» **To be done**:
Print all of the data exactly.

■ ■ ■ ■ ■

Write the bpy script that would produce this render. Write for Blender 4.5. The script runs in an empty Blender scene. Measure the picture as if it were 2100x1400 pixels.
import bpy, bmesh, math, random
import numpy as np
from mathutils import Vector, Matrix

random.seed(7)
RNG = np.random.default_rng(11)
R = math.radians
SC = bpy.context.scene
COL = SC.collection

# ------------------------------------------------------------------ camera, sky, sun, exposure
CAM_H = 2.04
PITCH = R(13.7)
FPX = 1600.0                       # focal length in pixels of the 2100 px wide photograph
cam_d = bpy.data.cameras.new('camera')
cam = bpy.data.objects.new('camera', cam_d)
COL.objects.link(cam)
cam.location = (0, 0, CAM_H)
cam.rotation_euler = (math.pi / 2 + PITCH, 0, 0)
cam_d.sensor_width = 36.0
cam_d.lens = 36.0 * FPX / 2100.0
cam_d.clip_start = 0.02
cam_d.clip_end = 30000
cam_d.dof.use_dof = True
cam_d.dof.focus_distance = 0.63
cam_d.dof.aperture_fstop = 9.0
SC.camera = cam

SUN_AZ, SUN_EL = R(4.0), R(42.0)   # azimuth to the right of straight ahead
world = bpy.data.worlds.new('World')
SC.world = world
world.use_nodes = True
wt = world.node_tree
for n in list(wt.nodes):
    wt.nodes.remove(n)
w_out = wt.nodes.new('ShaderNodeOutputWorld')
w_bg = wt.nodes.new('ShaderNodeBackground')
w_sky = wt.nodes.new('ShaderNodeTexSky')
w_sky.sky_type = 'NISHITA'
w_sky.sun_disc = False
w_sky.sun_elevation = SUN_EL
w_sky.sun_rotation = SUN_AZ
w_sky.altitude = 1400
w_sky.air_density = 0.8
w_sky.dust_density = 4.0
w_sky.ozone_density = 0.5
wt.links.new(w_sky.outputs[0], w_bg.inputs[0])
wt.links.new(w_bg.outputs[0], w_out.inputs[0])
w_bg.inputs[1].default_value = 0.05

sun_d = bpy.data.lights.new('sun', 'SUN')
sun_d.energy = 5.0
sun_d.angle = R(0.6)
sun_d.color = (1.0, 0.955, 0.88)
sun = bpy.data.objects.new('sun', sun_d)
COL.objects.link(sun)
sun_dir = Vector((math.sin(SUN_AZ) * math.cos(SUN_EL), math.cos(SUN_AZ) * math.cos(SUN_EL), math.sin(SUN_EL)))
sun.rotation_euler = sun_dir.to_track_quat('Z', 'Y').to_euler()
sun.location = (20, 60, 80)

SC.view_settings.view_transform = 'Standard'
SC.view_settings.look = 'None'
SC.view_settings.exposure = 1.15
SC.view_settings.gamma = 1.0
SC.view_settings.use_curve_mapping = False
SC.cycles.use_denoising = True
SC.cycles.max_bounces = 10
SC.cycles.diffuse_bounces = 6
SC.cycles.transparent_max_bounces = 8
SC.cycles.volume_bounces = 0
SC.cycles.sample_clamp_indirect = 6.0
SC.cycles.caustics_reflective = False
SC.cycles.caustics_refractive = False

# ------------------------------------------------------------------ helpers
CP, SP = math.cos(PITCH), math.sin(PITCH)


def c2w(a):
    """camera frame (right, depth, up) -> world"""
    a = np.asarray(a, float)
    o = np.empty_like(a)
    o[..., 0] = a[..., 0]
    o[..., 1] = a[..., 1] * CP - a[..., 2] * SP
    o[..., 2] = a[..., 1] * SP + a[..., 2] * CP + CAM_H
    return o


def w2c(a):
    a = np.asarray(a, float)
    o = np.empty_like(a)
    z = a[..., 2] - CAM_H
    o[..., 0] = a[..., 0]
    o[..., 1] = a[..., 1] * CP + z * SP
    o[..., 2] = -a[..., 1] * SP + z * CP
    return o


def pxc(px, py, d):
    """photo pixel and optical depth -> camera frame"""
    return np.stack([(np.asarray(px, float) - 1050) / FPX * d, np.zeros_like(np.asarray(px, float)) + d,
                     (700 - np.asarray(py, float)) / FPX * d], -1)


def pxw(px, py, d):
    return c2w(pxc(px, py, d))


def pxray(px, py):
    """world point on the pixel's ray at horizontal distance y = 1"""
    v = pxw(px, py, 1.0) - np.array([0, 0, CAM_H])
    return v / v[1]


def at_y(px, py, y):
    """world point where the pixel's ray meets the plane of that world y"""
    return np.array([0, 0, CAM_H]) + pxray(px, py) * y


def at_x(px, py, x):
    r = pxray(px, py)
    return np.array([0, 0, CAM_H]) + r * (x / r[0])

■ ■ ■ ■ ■

» **Response to this task**:
Write the bpy script that would produce this render. Write for Blender 4.5. The script runs in an empty Blender scene. Measure the picture as if it were 2100x1400 pixels.
import bpy, bmesh, math, random
import numpy as np
from mathutils import Vector, Matrix

random.seed(7)
RNG = np.random.default_rng(11)
R = math.radians
SC = bpy.context.scene
COL = SC.collection

# ------------------------------------------------------------------ camera, sky, sun, exposure
CAM_H = 2.04
PITCH = R(13.7)
FPX = 1600.0                       # focal length in pixels of the 2100 px wide photograph
cam_d = bpy.data.cameras.new('camera')
cam = bpy.data.objects.new('camera', cam_d)
COL.objects.link(cam)
cam.location = (0, 0, CAM_H)
cam.rotation_euler = (math.pi / 2 + PITCH, 0, 0)
cam_d.sensor_width = 36.0
cam_d.lens = 36.0 * FPX / 2100.0
cam_d.clip_start = 0.02
cam_d.clip_end = 30000
cam_d.dof.use_dof = True
cam_d.dof.focus_distance = 0.63
cam_d.dof.aperture_fstop = 9.0
SC.camera = cam

SUN_AZ, SUN_EL = R(4.0), R(42.0)   # azimuth to the right of straight ahead
world = bpy.data.worlds.new('World')
SC.world = world
world.use_nodes = True
wt = world.node_tree
for n in list(wt.nodes):
    wt.nodes.remove(n)
w_out = wt.nodes.new('ShaderNodeOutputWorld')
w_bg = wt.nodes.new('ShaderNodeBackground')
w_sky = wt.nodes.new('ShaderNodeTexSky')
w_sky.sky_type = 'NISHITA'
w_sky.sun_disc = False
w_sky.sun_elevation = SUN_EL
w_sky.sun_rotation = SUN_AZ
w_sky.altitude = 1400
w_sky.air_density = 0.8
w_sky.dust_density = 4.0
w_sky.ozone_density = 0.5
wt.links.new(w_sky.outputs[0], w_bg.inputs[0])
wt.links.new(w_bg.outputs[0], w_out.inputs[0])
w_bg.inputs[1].default_value = 0.05

sun_d = bpy.data.lights.new('sun', 'SUN')
sun_d.energy = 5.0
sun_d.angle = R(0.6)
sun_d.color = (1.0, 0.955, 0.88)
sun = bpy.data.objects.new('sun', sun_d)
COL.objects.link(sun)
sun_dir = Vector((math.sin(SUN_AZ) * math.cos(SUN_EL), math.cos(SUN_AZ) * math.cos(SUN_EL), math.sin(SUN_EL)))
sun.rotation_euler = sun_dir.to_track_quat('Z', 'Y').to_euler()
sun.location = (20, 60, 80)

SC.view_settings.view_transform = 'Standard'
SC.view_settings.look = 'None'
SC.view_settings.exposure = 1.15
SC.view_settings.gamma = 1.0
SC.view_settings.use_curve_mapping = False
SC.cycles.use_denoising = True
SC.cycles.max_bounces = 10
SC.cycles.diffuse_bounces = 6
SC.cycles.transparent_max_bounces = 8
SC.cycles.volume_bounces = 0
SC.cycles.sample_clamp_indirect = 6.0
SC.cycles.caustics_reflective = False
SC.cycles.caustics_refractive = False

# ------------------------------------------------------------------ helpers
CP, SP = math.cos(PITCH), math.sin(PITCH)


def c2w(a):
    """camera frame (right, depth, up) -> world"""
    a = np.asarray(a, float)
    o = np.empty_like(a)
    o[..., 0] = a[..., 0]
    o[..., 1] = a[..., 1] * CP - a[..., 2] * SP
    o[..., 2] = a[..., 1] * SP + a[..., 2] * CP + CAM_H
    return o


def w2c(a):
    a = np.asarray(a, float)
    o = np.empty_like(a)
    z = a[..., 2] - CAM_H
    o[..., 0] = a[..., 0]
    o[..., 1] = a[..., 1] * CP + z * SP
    o[..., 2] = -a[..., 1] * SP + z * CP
    return o


def pxc(px, py, d):
    """photo pixel and optical depth -> camera frame"""
    return np.stack([(np.asarray(px, float) - 1050) / FPX * d, np.zeros_like(np.asarray(px, float)) + d,
                     (700 - np.asarray(py, float)) / FPX * d], -1)


def pxw(px, py, d):
    return c2w(pxc(px, py, d))


def pxray(px, py):
    """world point on the pixel's ray at horizontal distance y = 1"""
    v = pxw(px, py, 1.0) - np.array([0, 0, CAM_H])
    return v / v[1]


def at_y(px, py, y):
    """world point where the pixel's ray meets the plane of that world y"""
    return np.array([0, 0, CAM_H]) + pxray(px, py) * y


def at_x(px, py, x):
    r = pxray(px, py)
    return np.array([0, 0, CAM_H]) + r * (x / r[0])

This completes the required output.